Check each line of the entries below for the string "Blender"; copy every line where it appears.

_INFORMATION GIVEN_
>> START

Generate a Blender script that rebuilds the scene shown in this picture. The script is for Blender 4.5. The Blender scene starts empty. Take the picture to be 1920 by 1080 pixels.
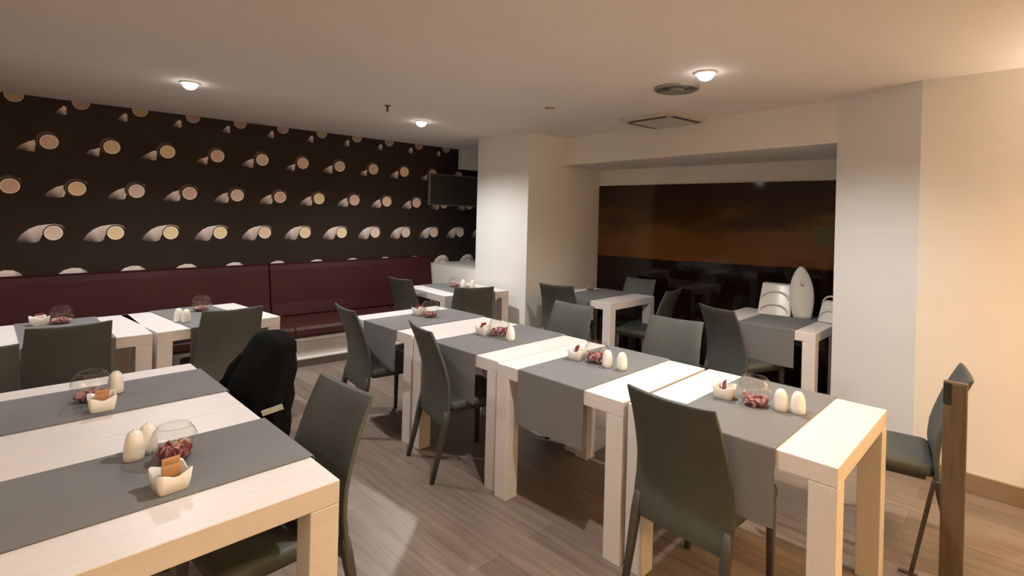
import bpy, bmesh, math, random
from mathutils import Vector, Matrix, noise
PI = math.pi
random.seed(7)
sc = bpy.context.scene
COL = sc.collection

# ------------------------------------------------------------------ camera
H = 1.5555
F_PX, CY_PX, ROLL, YAW = 990.0, 404.0, 0.027, math.radians(44.865)
cam_d = bpy.data.cameras.new('camera')
cam_d.sensor_width = 36.0
cam_d.lens = F_PX * 36.0 / 1920.0
cam_d.shift_y = -(540.0 - CY_PX) / 1920.0
cam_d.clip_start = 0.02
cam = bpy.data.objects.new('camera', cam_d)
COL.objects.link(cam)
_f = Vector((math.cos(YAW), math.sin(YAW), 0)); _r = Vector((math.sin(YAW), -math.cos(YAW), 0)); _u = Vector((0, 0, 1))
_c, _s = math.cos(ROLL), math.sin(ROLL)
cr = _r * _c + _u * _s
cu = -_r * _s + _u * _c
cam.matrix_world = Matrix(((cr.x, cu.x, -_f.x, 0), (cr.y, cu.y, -_f.y, 0), (cr.z, cu.z, -_f.z, H), (0, 0, 0, 1)))
sc.camera = cam

# ------------------------------------------------------------------ world, exposure
CEIL = 2.47
w = bpy.data.worlds.new('world'); sc.world = w; w.use_nodes = True
w.node_tree.nodes['Background'].inputs[0].default_value = (0.9, 0.85, 0.8, 1)
w.node_tree.nodes['Background'].inputs[1].default_value = 0.02
sc.view_settings.view_transform = 'Standard'
sc.view_settings.look = 'None'
sc.view_settings.exposure = 0.38
sc.view_settings.gamma = 1.0
sc.view_settings.use_curve_mapping = False
sc.cycles.max_bounces = 10
sc.cycles.diffuse_bounces = 5
sc.cycles.caustics_reflective = False
sc.cycles.caustics_refractive = False
sc.cycles.sample_clamp_indirect = 6.0

COOL = (1.0, 0.955, 0.925)
WARM = (1.0, 0.52, 0.11)
SOFT = (1.0, 0.80, 0.60)
AMBER = (1.0, 0.62, 0.24)
# x, y, colour, watts : recessed ceiling lights of the room
LAMPS = [
    (1.066, 4.447, COOL, 84, 'recessed ceiling light glowing above the bench side of the room, left in the photo'),
    (3.087, 4.389, COOL, 95, 'recessed ceiling light glowing near the white pillar and the patterned wall'),
    (3.137, 1.470, COOL, 80, 'recessed ceiling light glowing beside the round ceiling speaker'),
    (1.50, 1.25, COOL, 78, 'recessed ceiling light above the aisle, beyond the top of the photo'),
    (-1.2, 1.60, COOL, 10, 'recessed ceiling light above the left foreground table, beyond the photo'),
    (-1.2, 4.40, COOL, 64, 'recessed ceiling light above the left end of the bench, beyond the photo'),
    (2.90, -0.90, WARM, 75, 'warm recessed ceiling light nearest the right wall, behind the camera'),
    (0.60, -1.30, WARM, 56, 'warm recessed ceiling light right behind the camera'),
    (-1.4, -1.10, WARM, 40, 'warm recessed ceiling light nearest the left wall, behind the camera'),
]

# added warm uplights, out of view, to brighten the ceiling: x, y, z, facing, watts
FILL_UPLIGHTS = [
    (4.143, -1.35, 1.80, -1, 0, 190, 'added warm uplight on the right wall beyond the photo edge'),
    (0.4, -4.05, 1.80, 0, 1, 150, 'left added warm uplight on the wall behind the camera'),
    (3.0, -4.05, 1.80, 0, 1, 330, 'right added warm uplight on the wall behind the camera'),
    (-3.4, 0.2, 1.80, 1, 0, 170, 'added warm uplight on the left wall beyond the photo edge'),
]

# ------------------------------------------------------------------ helpers
def new_bm(): return bmesh.new()

def add_box(bm, c, s, rz=0.0, mi=0):
    m = Matrix.Translation(Vector(c)) @ Matrix.Rotation(rz, 4, 'Z') @ Matrix.Diagonal((s[0], s[1], s[2], 1))
    r = bmesh.ops.create_cube(bm, size=1.0, matrix=m)
    for f in {f for v in r['verts'] for f in v.link_faces}: f.material_index = mi
    return r['verts']

def add_prism(bm, pts, z0, z1):
    lo = [bm.verts.new((p[0], p[1], z0)) for p in pts]
    hi = [bm.verts.new((p[0], p[1], z1)) for p in pts]
    n = len(pts)
    bm.faces.new(lo[::-1]); bm.faces.new(hi)
    for i in range(n): bm.faces.new((lo[i], lo[(i + 1) % n], hi[(i + 1) % n], hi[i]))

def add_lathe(bm, prof, seg=32, c=(0, 0, 0), cap=True):
    rings = []
    for r, z in prof:
        rings.append([bm.verts.new((c[0] + r * math.cos(2 * PI * i / seg), c[1] + r * math.sin(2 * PI * i / seg), c[2] + z)) for i in range(seg)])
    for a, b in zip(rings, rings[1:]):
        for i in range(seg): bm.faces.new((a[i], a[(i + 1) % seg], b[(i + 1) % seg], b[i]))
    if cap:
        bm.faces.new(rings[0][::-1]); bm.faces.new(rings[-1])

def add_loft(bm, rings):
    """rings: list of equally long closed loops of points"""
    vr = [[bm.verts.new(p) for p in r] for r in rings]
    n = len(vr[0])
    for a, b in zip(vr, vr[1:]):
        for i in range(n): bm.faces.new((a[i], a[(i + 1) % n], b[(i + 1) % n], b[i]))
    bm.faces.new(vr[0][::-1]); bm.faces.new(vr[-1])

def rrect(w_, d_, r, n=4):
    pts = []
    for cx, cy, a0 in ((w_ / 2 - r, d_ / 2 - r, 0), (-w_ / 2 + r, d_ / 2 - r, 90), (-w_ / 2 + r, -d_ / 2 + r, 180), (w_ / 2 - r, -d_ / 2 + r, 270)):
        for k in range(n + 1):
            a = math.radians(a0 + 90 * k / n); pts.append((cx + r * math.cos(a), cy + r * math.sin(a)))
    return pts

def obj(name, bm, mat, parent=None, bevel=0.0, smooth=False, loc=None, seg=2):
    bmesh.ops.recalc_face_normals(bm, faces=bm.faces[:])
    me = bpy.data.meshes.new(name); bm.to_mesh(me); bm.free()
    for m in (mat if isinstance(mat, (list, tuple)) else [mat]): me.materials.append(m)
    if smooth:
        for p in me.polygons: p.use_smooth = True
    o = bpy.data.objects.new(name, me); COL.objects.link(o)
    if parent is not None: o.parent = parent
    if loc is not None: o.location = loc
    if bevel > 0:
        b = o.modifiers.new('bevel', 'BEVEL'); b.width = bevel; b.segments = seg; b.limit_method = 'ANGLE'; b.angle_limit = math.radians(40)
    return o

def tag(o, label, cat, group=None, kind=None):
    o['label'] = label; o['category'] = cat
    if group: o['group'] = group
    if kind: o['kind'] = kind
    return o

def struct(name, bm, m, label=None, bevel=0.0):
    o = obj(name, bm, m, bevel=bevel); o['kind'] = 'structure'
    if label: o['label'] = label
    return o

def thing(name, label, cat, loc=(0, 0, 0), rz=0.0, group=None):
    o = bpy.data.objects.new(name, None); COL.objects.link(o)
    o.empty_display_size = 0.1
    o.location = loc; o.rotation_euler = (0, 0, rz)
    return tag(o, label, cat, group)

def dup(root, loc, rz, label, group=None):
    r = root.copy(); COL.objects.link(r); r.location = loc; r.rotation_euler = (0, 0, rz)
    r['label'] = label
    if group: r['group'] = group
    for ch in list(root.children):
        c = ch.copy(); COL.objects.link(c); c.parent = r
        for g in list(ch.children):
            d = g.copy(); COL.objects.link(d); d.parent = c
    return r

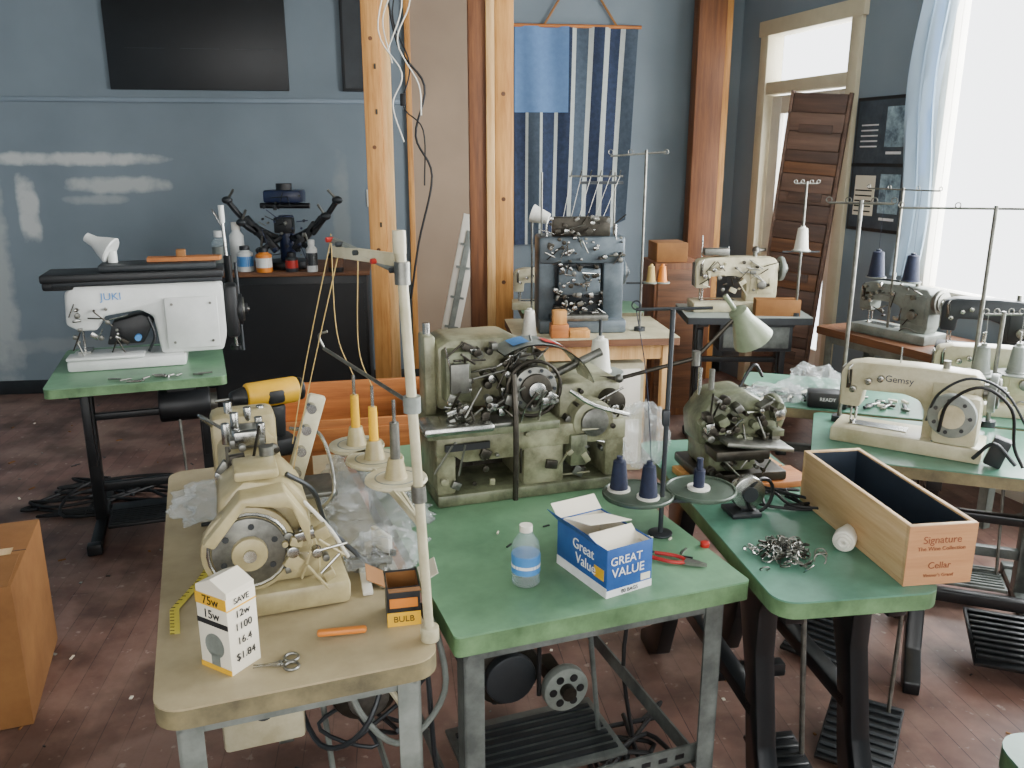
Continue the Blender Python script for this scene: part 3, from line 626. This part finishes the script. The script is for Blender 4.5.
def bag(name,loc,size,seed,mat=m_bag):
    b=B(name,loc); t=bmesh.new(); bmesh.ops.create_icosphere(t,subdivisions=5,radius=1)
    for v in t.verts:
        n=noise.noise(v.co*1.7+Vector((seed,0,0))); n2=noise.noise(v.co*4+Vector((0,seed,0))); n3=noise.noise(v.co*11+Vector((seed,seed,0)))
        f=.75+.5*n+.3*abs(n2)+.12*abs(n3); c=v.co*f; v.co=Vector((c.x*size[0],c.y*size[1],max(c.z,-.55)*size[2]+.551*size[2]))
    b.add(t,mat); b.done()
bag('plastic_bag',(-.38,2.03,Z),(.19,.15,.075),3); bag('plastic_bag',(-.78,2.08,Z),(.12,.12,.05),8); bag('plastic_bag',(-.28,1.77,Z),(.1,.1,.05),14)
bag('plastic_bag',(1.2,3.25,Z),(.12,.1,.07),5); bag('plastic_bag',(.38,2.45,Z),(.09,.07,.14),25); bag('plastic_bag',(1.02,3.14,Z),(.12,.08,.04),35); bag('plastic_bag',(-.42,2.25,Z),(.1,.08,.09),45)
# light bulb box
b=B('light_bulb_box',(-.5,1.335,Z),60)
w,l,h=.068,.078,.15
b.bx(0,w,0,l,0,h,m_paper,.001)
b.prism([(0,h),(l,h),(l,h+.012),(l*.5,h+.03),(0,h+.012)],.002,w-.002,m_paper,'x')
b.bx(-.001,0,.0,l,.09,.1,m_inkb); b.bx(-.001,0,0,l,.128,.15,m_yel); b.text('75w',(-.0016,l/2,.139),.024,m_inkb,(90,0,-90)); b.text('15w',(-.0016,l/2,.112),.024,m_inkb,(90,0,-90))
b.cyl((-.0009,l/2,.05),(-.0001,l/2,.05),.024,m_lgrey,seg=24); b.bx(-.0009,0,l/2-.011,l/2+.011,.01,.035,m_lgrey); b.bx(-.001,0,0,l,0,.01,m_yel)
b.text('SAVE',(w/2,-.0016,.14),.016,m_inkb)
for t,zz in (('12w',.113),('1100',.088),('16.4',.06),('$1.84',.03)): b.text(t,(w/2,-.0016,zz),.02,m_inkb)
b.bx(.0,w,-.0008,0,.126,.129,m_yel)
b.done()
def scissors(name,loc,rot,S,mh=m_steel,mb=m_chrome):
    b=B(name,loc,rot)
    b.torus((.025*S,.016*S,.004),.016*S,.0035*S,mh); b.torus((.025*S,-.02*S,.004),.016*S,.0035*S,mh)
    b.prism([(.035*S,.006*S),(.05*S,-.002*S),(.11*S,-.01*S),(.05*S,.008*S)],.002,.005,mb,'z'); b.prism([(.035*S,-.01*S),(.05*S,-.004*S),(.11*S,.008*S),(.05*S,.004*S)],.0052,.008,mb,'z')
    b.cyl((.05*S,0,.002),(.05*S,0,.01),.004*S,m_steel,seg=10); b.done()
scissors('scissors',(-.385,1.38,Z),195,.8)
b=B('small_carton',(-.245,1.5,Z),12); openbox(b,.065,.075,.085,.002,m_black,m_card)
b.bx(-.0006,.0655,-.0008,0,.0,.03,m_yel); b.bx(.005,.06,-.001,0,.04,.06,m_orange); b.text('BULB',(.032,-.0015,.015),.018,m_inkb); b.box((.033,-.022,.09),(.062,.045,.0015),m_card,rot=(-20,0,0)); b.box((-.02,.04,.095),(.04,.07,.0015),m_card,rot=(0,30,0)); b.box((.085,.04,.095),(.04,.07,.0015),m_paper,rot=(0,-30,0)); b.done()
b=B('measuring_tape_ribbon',(0,0,0))
pts=[(-.66,1.46,.758),(-.70,1.56,.754),(-.69,1.68,.754),(-.69,1.78,.756),(-.67,1.86,.85),(-.66,1.88,.95)]
P=[Vector(p) for p in pts]
def rib(u,v):
    f=u*(len(P)-1); i=min(int(f),len(P)-2); return P[i].lerp(P[i+1],f-i)+Vector((.018*v,.004*v,.0))
b.sheet(rib,40,1,m_tape)
for k in range(38):
    q=rib(k/38,0)+Vector((0,0,.0009)); b.box(q+Vector((.005,0,.001)),(.008,.0015,.0006),m_inkb)
b.done()
b=B('pen',(-.78,1.97,Z),25); b.cyl((0,0,.006),(.13,0,.006),.005,m_blackgloss,seg=10); b.cyl((.13,0,.006),(.145,0,.006),.005,m_steel,r2=.001,seg=10); b.done()
b=B('parts_bin',(-.68,2.2,Z),20); openbox(b,.13,.16,.1,.004,m_card,m_card); b.greeble(.01,.12,.1,.09,.11,12,55); b.bx(.01,.12,.01,.15,.08,.099,m_iron); b.done()
b=B('cordless_drill',(-.66,2.24,Z+.1),-55)
b.bx(-.04,.04,-.055,.055,0,.05,m_black,.01); b.prism([(-.03,.05),(.03,.05),(.035,.14),(-.02,.14)],-.018,.018,m_black,'x',.006)
b.cyl((0,.075,.175),(0,-.07,.175),.036,m_yel,bev=.008); b.cyl((0,-.07,.175),(0,-.11,.175),.028,m_black,r2=.018,bev=.003); b.cyl((0,-.11,.175),(0,-.15,.175),.004,m_chrome,seg=8); b.cyl((0,.075,.175),(0,.09,.175),.032,m_black,bev=.006)
b.bx(-.038,.038,-.02,.03,.15,.19,m_black,.01); b.bx(-.012,.012,-.03,-.015,.11,.14,m_red,.003)
b.done()
b=B('wood_crate',(-.9,3.0,0),12); openbox(b,.72,.6,.69,.02,m_pineX,m_pineX)
for z in (.05,.58): b.bx(-.01,.73,-.012,0,z,z+.08,m_pineX,.002)
b.done()
b=B('water_bottle',(.03,1.68,Z)); r=.031
b.lathe([(r*.8,0),(r,.006),(r,.03),(r*.94,.034),(r,.038),(r,.085),(r*.9,.1),(r*.45,.12),(r*.4,.125)],(0,0,0),m_bottle)
b.lathe([(r*.96,.03),(r*1.02,.032),(r*1.02,.072),(r*.96,.074)],(0,0,0),m_lblue); b.cyl((0,0,.124),(0,0,.138),r*.45,m_whitep); b.cyl((0,0,.045),(0,0,.052),r*1.03,m_inkw); b.done()
b=B('open_blue_carton',(.198,1.612,Z),30)
w,l,h=.12,.19,.11
openbox(b,w,l,h,.002,m_blue,m_paper)
b.bx(.0,w,-.001,0,0,.016,m_inkw); b.text('GREAT',(w/2-.01,-.0016,.08),.027,m_inkw); b.text('VALUE',(w/2-.005,-.0016,.053),.029,m_inkw); b.text('80 BAGS',(w/2,-.002,.008),.012,m_inkb); b.bx(.09,.115,-.0012,0,.02,.035,m_paper)
b.bx(-.001,0,0,l,0,.022,m_inkw); b.text('Great',(-.0016,l*.45,.08),.034,m_inkw,(90,0,-90)); b.text('Value',(-.0016,l*.4,.048),.034,m_inkw,(90,0,-90))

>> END

_FINAL RESULT_
Generate a Blender script that rebuilds the scene shown in this picture. The script is for Blender 4.5. The Blender scene starts empty. Take the picture to be 1920 by 1080 pixels.
Continue the Blender Python script for this scene: part 3, from line 626. This part finishes the script. The script is for Blender 4.5.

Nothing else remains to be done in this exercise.